The world catches too many tuna. Thanks to our high levels of fishing, some tuna species are under threat. Everyone involved in the fishing industry agrees that fishing effort needs to be reduced. But no one can decide who should bear the burden of cutting back their fishery. This week the Scientific Committee to the Western and Central Pacific Fisheries Commission (WCPFC) meets in Busan, Korea to try once more to reduce over-fishing.

The WCPFC is the globally mandated regional fisheries management organisation for these tuna fisheries. It is required to adopt conservation measures that ensure the long-term conservation of the region’s tuna fisheries. These measures are then legally binding on the WCPFC’s member States (including Australia).

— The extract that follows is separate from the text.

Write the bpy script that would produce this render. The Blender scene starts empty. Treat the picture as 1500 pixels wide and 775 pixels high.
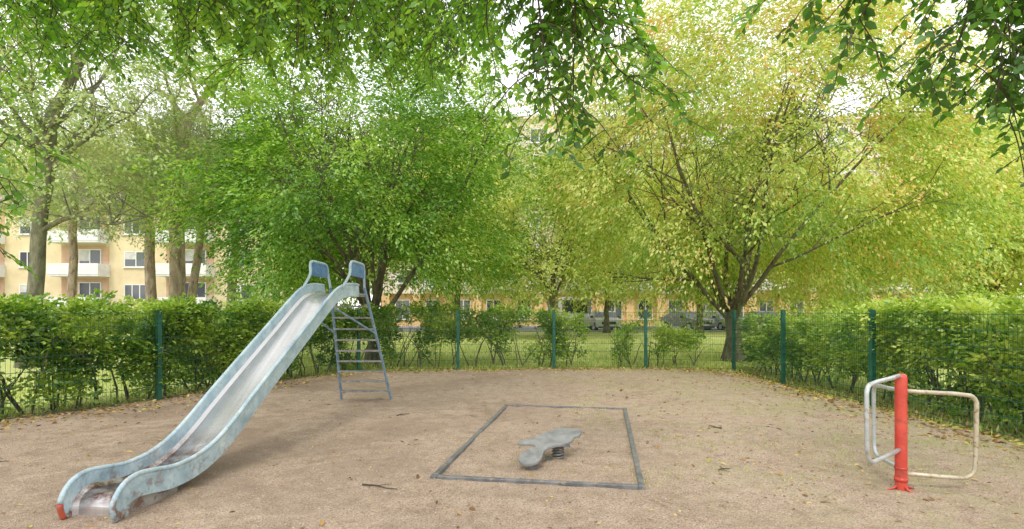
import bpy, math, random
import numpy as np
from mathutils import Vector, noise, Matrix
R=math.radians
sc=bpy.context.scene
rng=np.random.default_rng(7); random.seed(7)

# ---------------------------------------------------------------- materials
def newmat(name):
    m=bpy.data.materials.new(name); m.use_nodes=True
    nt=m.node_tree; b=nt.nodes['Principled BSDF']
    return m,nt,b
def ramp(nt,stops,fac=None):
    r=nt.nodes.new('ShaderNodeValToRGB'); e=r.color_ramp.elements
    while len(e)<len(stops): e.new(0.5)
    for i,(p,c) in enumerate(stops):
        e[i].position=p; e[i].color=(c[0],c[1],c[2],1)
    if fac is not None: nt.links.new(fac,r.inputs[0])
    return r
def noise_n(nt,scale,detail=4,rough=.55,coord=None,dist=0):
    n=nt.nodes.new('ShaderNodeTexNoise'); n.inputs['Scale'].default_value=scale
    n.inputs['Detail'].default_value=detail; n.inputs['Roughness'].default_value=rough
    n.inputs['Distortion'].default_value=dist
    if coord is not None: nt.links.new(coord,n.inputs['Vector'])
    return n
def pos(nt):
    return nt.nodes.new('ShaderNodeNewGeometry').outputs['Position']
def bump(nt,b,h,strength=.4,dist=.02):
    bp=nt.nodes.new('ShaderNodeBump'); bp.inputs['Strength'].default_value=strength
    bp.inputs['Distance'].default_value=dist
    nt.links.new(h,bp.inputs['Height']); nt.links.new(bp.outputs[0],b.inputs['Normal'])
def mix(nt,f,a,c,mode='MIX'):
    m=nt.nodes.new('ShaderNodeMixRGB'); m.blend_type=mode
    for i,v in enumerate((f,a,c)):
        if isinstance(v,(int,float)): m.inputs[i].default_value=v
        elif isinstance(v,tuple): m.inputs[i].default_value=(v[0],v[1],v[2],1)
        else: nt.links.new(v,m.inputs[i])
    return m.outputs[0]
def noisy(name,c1,c2,scale=6,rough=.7,metal=0,bs=.2,bd=.01,c3=None,scale3=30,lo=.35,hi=.65,stretch=None):
    m,nt,b=newmat(name); p=pos(nt)
    if stretch:
        mp=nt.nodes.new('ShaderNodeMapping'); mp.inputs['Scale'].default_value=stretch
        nt.links.new(p,mp.inputs[0]); p=mp.outputs[0]
    n=noise_n(nt,scale,6,.6,p); r=ramp(nt,[(lo,c1),(hi,c2)],n.outputs[0]); col=r.outputs[0]
    if c3:
        n3=noise_n(nt,scale3,5,.65,p); r3=ramp(nt,[(.55,(0,0,0)),(.66,(1,1,1))],n3.outputs[0])
        col=mix(nt,r3.outputs[0],col,c3)
    nt.links.new(col,b.inputs['Base Color']); b.inputs['Roughness'].default_value=rough
    b.inputs['Metallic'].default_value=metal
    n2=noise_n(nt,scale*6,4,.6,p); bump(nt,b,n2.outputs[0],bs,bd)
    return m
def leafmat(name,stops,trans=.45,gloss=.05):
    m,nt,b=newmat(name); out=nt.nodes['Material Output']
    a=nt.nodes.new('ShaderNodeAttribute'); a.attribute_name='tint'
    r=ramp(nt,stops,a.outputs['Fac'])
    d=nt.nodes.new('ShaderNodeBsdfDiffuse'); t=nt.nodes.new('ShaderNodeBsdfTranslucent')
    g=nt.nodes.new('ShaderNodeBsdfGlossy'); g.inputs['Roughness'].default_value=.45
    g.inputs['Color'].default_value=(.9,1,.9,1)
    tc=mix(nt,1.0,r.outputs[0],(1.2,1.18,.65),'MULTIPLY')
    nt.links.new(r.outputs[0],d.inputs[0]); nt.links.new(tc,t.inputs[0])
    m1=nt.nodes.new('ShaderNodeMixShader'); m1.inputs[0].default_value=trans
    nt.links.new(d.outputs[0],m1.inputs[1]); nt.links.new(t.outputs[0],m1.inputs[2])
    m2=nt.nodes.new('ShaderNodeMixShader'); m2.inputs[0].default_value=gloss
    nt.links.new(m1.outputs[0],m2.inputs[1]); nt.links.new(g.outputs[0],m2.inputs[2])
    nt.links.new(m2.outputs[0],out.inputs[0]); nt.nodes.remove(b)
    return m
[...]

The WCPFC faces a complex conservation and management challenge. Previous scientific assessments found that we need urgent action to address overfishing for some species of tuna. We must also develop precautionary limits for others. Otherwise, the world’s largest tuna fishery will decline in productivity and value, wasting a critically important resource and leading to key species becoming overfished. Such a management failure would first impact on the vulnerable bigeye tuna, then yellowfin and albacore, and lastly skipjack. Even the highly productive and resilient skipjack has sustainability limits.

The conservation challenge is complicated by the multi-gear, multi-species and trans-boundary characteristics of these tuna fisheries. Each species of tropical tuna is caught by each gear in a tightly inter-meshed manner that is difficult, if not impossible, to separate. It’s no one fishery’s problem; everyone has to work together.